Iya sebenarnya itu bagus supaya ada proses di kita kan. Cuma memang waktunya tidak tepat karena dikeluarkan ketika ekonomi kita lagi berat. Mungkin perlunya bertahap, misalnya batubara berapa persen.
Tapi pemerintah kemarin memberikan kelonggaran?
Oh iya akhirnya ada kelonggaran. Tapi kalau saya setuju memang dalam jangka pendek pasti pengaruh karena ekspor kita berkurang. Tapi dalam jangka panjang paling tidak kita memiliki pabrik, misalnya pengelolaan nikel menjadi bahan jadi seperti alumunium misalnya.
Angka rupiah terus melemah di angka Rp 13 ribu, berapa angka ideal nilai tukar rupiah dengan kondisi ekonomi saat ini?

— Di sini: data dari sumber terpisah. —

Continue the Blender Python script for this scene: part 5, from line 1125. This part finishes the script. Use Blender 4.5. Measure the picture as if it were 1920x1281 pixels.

Susah karena banyak faktor yang mempengaruhi rupiah. Memang dasarnya kalau ekonomi kan, sebagian ya, itu kalau tidak supply ya demandnya yang banyak. Kalau supply-nya banyak harga dolar akan turun. Tapi kalau demand dolarnya banyak sebagian harganya akan naik, dolar terhadap rupiah. Artinya rupiah terdepresiasi. Ini adalah kondisi sekarang, permintaan dolar banyak banget tapi supply-nya tidak nambah. Ekspor tidak masuk ke kita. FDI (Foreign Direct Investment) juga berkurang lantaran gara-gara itu tadi. Maksudnya, jadi di dalam pemerintahnya ribut, antara pemerintah dengan partai ribut, kondisi ini tidak nyaman. Jadi ini namanya faktor sentimen. Tapi kalau kita lihat fundamental dengan kondisi Indonesia dengan kekayaan yang ada seharusnya rupiah tidak di angka Rp 13.00. Sekitar Rp 12.700 sampai Rp 12.600, tapi itukan fundamental dalam kondisi seperti ini tidak bisa dipakai.
Kalau menurut saya, dengan posisi rupiah saat ini bisa stabil di Rp 13.500 itu sudah bagus. Dan jangan bermimpi dalam jangka pendek rupiah bisa kembali di bawah Rp 13.000.
Kalau melemah hingga Rp 15 ribu?
Dalam jangka pendek tidak.
Bagaimana dampak bangkrutnya Yunani dan anjloknya pasar modal China terhadap Indonesia?
Itu lebih sentimen. Kita lebih ke China kalau Yunani jauh lah. Yunani negara kecil hanya 2 persen dari Euro Zone. Yang bahaya adalah China, marketnya kemarin kan koreksi dalam.